3. Exhortons la FAO à:

a. Adopter le droit à la souveraineté alimentaire comme droit à défendre dans le cadre des directives sur le droit alimentaire et comme principe à observer dans les programmes de sécurité alimentaire;

b. Mettre en place un programme conséquent pour développer un partenariat multiacteurs de lutte contre la faim, soutenir les alliances au niveau sous-régional et dans les pays et renforcer les capacités des organisations paysannes et de la société civile en matière de défense des droits à l’alimentation des citoyens.

4. Nous nous engageons à:

a. Mobiliser toutes les composantes de la société, les institutions publiques et privées, pour que la lutte contre la faim soit une préoccupation quotidienne et un acte citoyen, notamment en faisant la promotion des produits agricoles et agroalimentaires de la région et en participant activement à la mise en place et à la dynamisation des alliances nationales et sous régionales partout en Afrique au Sud du Sahara;

b. Mobiliser nos propres ressources financières internes pour soutenir des actions entreprises dans le cadre des alliances;

c. Développer des échanges entre OP africaines pour renforcer leur position de négociation pour la définition des politiques régionales et sous régionales.

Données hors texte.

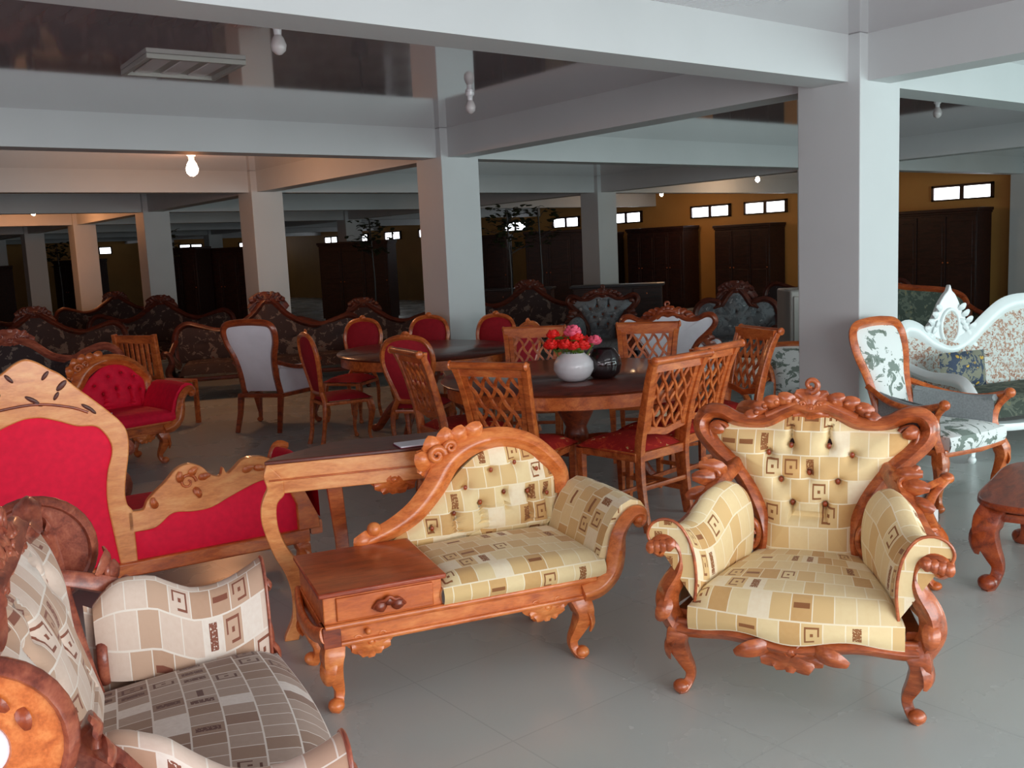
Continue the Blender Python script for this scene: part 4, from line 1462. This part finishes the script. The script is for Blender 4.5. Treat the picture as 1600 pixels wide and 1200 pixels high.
# ================================================================ long sofas
def camel_sofa(name, label, loc, ang, L, fab, wood_, crest=True, H=1.0, oval=None, group=None, scale=1.0, twin=True):
    """three-seat sofa: swelling top rail with a raised centre, front facing local -y, origin at its middle"""
    t = thing(name, label, 'sofa', loc, ang, scale, group)
    W, F = M[wood_], M[fab]
    h = L / 2
    yb = lambda z: .34 + .15 * (z - .4)
    if twin:
        half = [(h, .40), (h + .02, .60), (h - .02, .78), (h - .14, .86), (h - .30, .82), (h * .55, .76), (h * .36, .80), (h * .18, .93), (0, H)]
    else:
        half = [(h, .40), (h, .62), (h - .08, .78), (h * .7, .86), (h * .4, .90), (h * .2, .93), (0, H - .06)]
    full = half + [(-a, b) for a, b in reversed(half[:-1])]
    pts = smooth([V(a, yb(b), b) for a, b in full], 5)
    f = MB().sweep(pts, (.036, .032), BEAD, ref=(0, 1, 0)).build('back_frame', W, t)
    out = [(p.x * .975, p.z - .012) for p in pts]
    pits = [(h * (-.75 + .25 * k), .62 + .09 * (k % 2)) for k in range(7)]
    MB().dome(out, (0, .56), lambda a, b, q: V(a, yb(b) - q, b), .05, 14, pits).build('back_upholstery', F, t)
    MB().dome(out, (0, .56), lambda a, b, q: V(a, yb(b) + .008 + q, b), .02, 5).build('rear_upholstery', F, t)
    if crest:
        MB().carving((0, yb(H) - .02, H - .02), .26, .12, 13, -1, 11, d0=-.1, d1=pi + .1).carving((0, yb(H) - .03, H), .16, .10, 14, -1, 7, d0=pi, d1=2 * pi).build('crest_carving', W, f)
    for sg in (-1, 1):
        a = MB()
        a.sweep(smooth([V(sg * (h + .0), -.33, .22), V(sg * (h + .05), -.34, .34), V(sg * (h + .0), -.34, .46), V(sg * (h + .03), -.34, .56), V(sg * (h + .08), -.35, .58), V(sg * (h + .09), -.35, .54), V(sg * (h + .06), -.35, .53)], 4), [.036, .034, .028, .024, .018], BEAD, ref=(0, 1, 0))
        a.sweep(smooth([V(sg * (h + .05), -.33, .57), V(sg * (h + .04), -.1, .53), V(sg * (h + .03), .2, .58), V(sg * h, yb(.66), .66)], 4), (.03, .03), BEAD, ref=(sg, 0, 0))
        a.build('arm', W, t)
        MB().grid(lambda u, v: (sg * (h - .08 + .10 * sin(v * pi * .5) + .02), -.32 + .64 * u, .36 + .20 * v + .015 * cos(u * 6)), 8, 6).grid(lambda u, v: (sg * (h + .03), -.32 + .64 * u, .26 + .28 * v), 8, 3).build('arm_pad', F, t)
        cabriole(MB(), sg * (h - .03), -.31, .25, sg * .7, -.6, 1.0).build('leg', W, t)
        cabriole(MB(), sg * (h - .03), .32, .25, sg * .4, .7, 1.0).build('leg', W, t)
    r = MB()
    r.sweep([V((-1 + 2 * k / 16) * h, -.35 - .02 * sin(k / 16 * pi * 3), .255) for k in range(17)], (.035, .022), RECT, ref=(0, 0, 1))
    r.sweep([(-h, .33, .27), (h, .33, .27)], (.04, .022), RECT, ref=(0, 0, 1))
    for sg in (-1, 1):
        r.sweep([(sg * h, -.33, .255), (sg * h, .33, .255)], (.035, .022), RECT, ref=(0, 0, 1))
    rr = r.build('seat_rail', W, t)
    MB().carving((0, -.375, .235), .16, .08, 15, -1, 9, d0=pi, d1=2 * pi).build('rail_carving', W, rr)
    MB().grid(lambda u, v: ((-1 + 2 * u) * (h - .06), -.37 + .70 * v, .30 + .12 * (1 - (1 - min(1, v * 7, (1 - v) * 9, u * 24, (1 - u) * 24)) ** 2) + .012 * abs(sin(u * 3 * pi))), 48, 16).build('seat_cushion', F, t)
    return t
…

Relations FAO – Société Civile

Pour renforcer les relations entre la FAO et les organisations de la société civile, nous:

1. Engageons les gouvernements et la FAO à:

a. Reconnaître la possibilité pour les organisations de la société civile d’inscrire à l’ordre du jour de la Conférence régionale pour l’Afrique des thèmes de discussion.

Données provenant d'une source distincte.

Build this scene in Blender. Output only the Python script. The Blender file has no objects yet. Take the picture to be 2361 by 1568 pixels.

2. Engageons les gouvernements à:

a. Soutenir la réforme de la FAO dans le sens d’un meilleur dialogue avec la société civile.

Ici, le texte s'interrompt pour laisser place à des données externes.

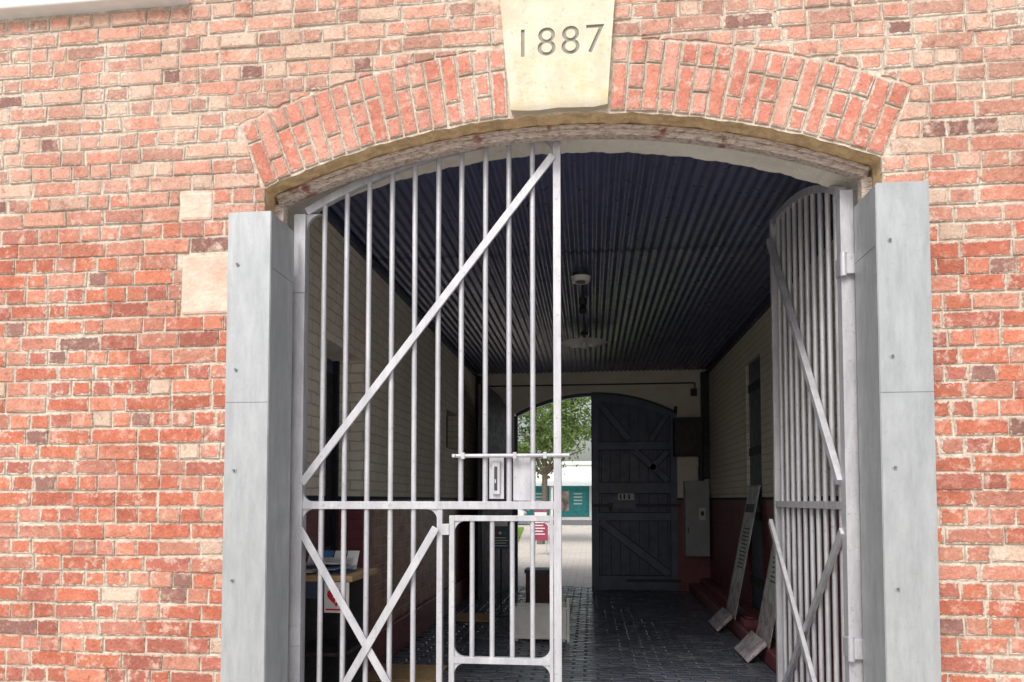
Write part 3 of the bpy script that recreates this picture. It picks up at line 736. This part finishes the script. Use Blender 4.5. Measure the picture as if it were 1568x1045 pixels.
def tree(name,x,y,h,rad,z0,seed,nl):
    rg=random.Random(seed);r=empty(name,(x,y,0));b=MB()
    p=Vector((x,y,0));top=Vector((x+.15,y,z0))
    b.cyl(p,p.lerp(top,.5)+Vector((.06,0,0)),.14,10,0,r2=.11);b.cyl(p.lerp(top,.5)+Vector((.06,0,0)),top,.11,10,0,r2=.09)
    cl=[]
    for i in range(10):
        a=2*math.pi*i/10+rg.uniform(-.3,.3);e=rg.uniform(.25,1.2);l=rad*rg.uniform(.55,.95)
        q=top+Vector((math.cos(a)*math.cos(e),math.sin(a)*math.cos(e),math.sin(e)*1.1))*l
        mid=top.lerp(q,.5)+Vector((rg.uniform(-.15,.15),rg.uniform(-.15,.15),.15))
        b.cyl(top-Vector((0,0,.1)),mid,.055,7,0,r2=.035);b.cyl(mid,q,.035,6,0,r2=.01)
    b.build('trunk_and_limbs',m_bark,r)
    for i in range(46):
        while 1:
            d=Vector((rg.uniform(-1,1),rg.uniform(-1,1),rg.uniform(-1,1)))
            if .25<d.length<1:break
        cl.append((Vector((x,y,(z0+h)/2+.2))+Vector((d.x*rad,d.y*rad,d.z*(h-z0)/2)),rg.uniform(.3,.6)*rad/2.2,rg.uniform(.6,1.45)))
    vs=[];fs=[];cols=[]
    for i in range(nl):
        c,s,k=rg.choice(cl)
        o=Vector((rg.gauss(0,.5),rg.gauss(0,.5),rg.gauss(0,.38)))*s;pp=c+o
        a=Vector((rg.uniform(-1,1),rg.uniform(-1,1),rg.uniform(-1,1))).normalized();t=a.orthogonal().normalized()
        l=rg.uniform(.05,.10);w=l*.45;bb=len(vs)
        vs+=[pp-a*l,pp+t*w,pp+a*l,pp-t*w];fs.append((bb,bb+1,bb+2,bb+3))
        g=k*rg.uniform(.75,1.25);cols+=[(.17*g,.25*g,.075*g,1)]*4
    me=bpy.data.meshes.new('crown');me.from_pydata(vs,[],fs);me.materials.append(m_leaf)
    ca=me.color_attributes.new('bcol','FLOAT_COLOR','CORNER');ca.data.foreach_set('color',[q for c in cols for q in c])
    o=bpy.data.objects.new('crown',me);S.collection.objects.link(o);par(o,r)
tree('street_tree',-1.75,25,6.6,2.6,2.5,11,13000)
tree('street_tree.001',-7.5,30,7,2.8,2.6,12,7000)
tree('street_tree.002',4.5,33,7,2.8,2.6,14,7000)
# ------------------------------------------------------------------ light
w=bpy.data.worlds.new('World');S.world=w;w.use_nodes=True;nt=w.node_tree;nt.nodes.clear()
sk=nt.nodes.new('ShaderNodeTexSky');sk.sky_type='NISHITA';sk.sun_disc=False
EL,AZ=math.radians(46),math.radians(195)
sk.sun_elevation=EL;sk.sun_rotation=AZ;sk.dust_density=4;sk.air_density=1.2
hs=nt.nodes.new('ShaderNodeHueSaturation');hs.inputs['Saturation'].default_value=.42
bg=nt.nodes.new('ShaderNodeBackground');bg.inputs[1].default_value=.15
wo=nt.nodes.new('ShaderNodeOutputWorld')
nt.links.new(sk.outputs[0],hs.inputs['Color']);nt.links.new(hs.outputs[0],bg.inputs[0]);nt.links.new(bg.outputs[0],wo.inputs[0])
ld=bpy.data.lights.new('sun','SUN');ld.energy=2.2;ld.angle=math.radians(24);ld.color=(1,.97,.93)
lo=bpy.data.objects.new('sun',ld);S.collection.objects.link(lo)
sd=Vector((math.sin(AZ)*math.cos(EL),math.cos(AZ)*math.cos(EL),math.sin(EL)))
lo.rotation_euler=sd.to_track_quat('Z','Y').to_euler();lo.location=sd*30
cd=bpy.data.cameras.new('camera');co=bpy.data.objects.new('camera',cd);S.collection.objects.link(co)
cd.sensor_width=36;cd.lens=1100/1568*36;cd.shift_y=195/1568;cd.clip_end=1500;cd.clip_start=.05
co.location=(0,0,EYE);co.rotation_euler=(math.radians(92.5),0,math.radians(6.28))
S.camera=co
S.view_settings.view_transform='Standard';S.view_settings.look='None';S.view_settings.exposure=0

3. Exhortons la FAO à mettre en place un dispositif de partenariat plus conséquent avec la société civile, à travers notamment:

a. Le renforcement des capacités opérationnelles du service OP/ONG/OSC du Siège, avec des ressources humaines suffisantes et des moyens d’action appropriés;

b. La décentralisation progressive de ce service dans les bureaux sous régionaux;

c. La création de points focaux opérationnels au niveau des missions résidentes dans les pays;

d. L’instauration d’un dialogue permanent et d’un partenariat franc avec la société civile au niveau de toutes les missions résidentes.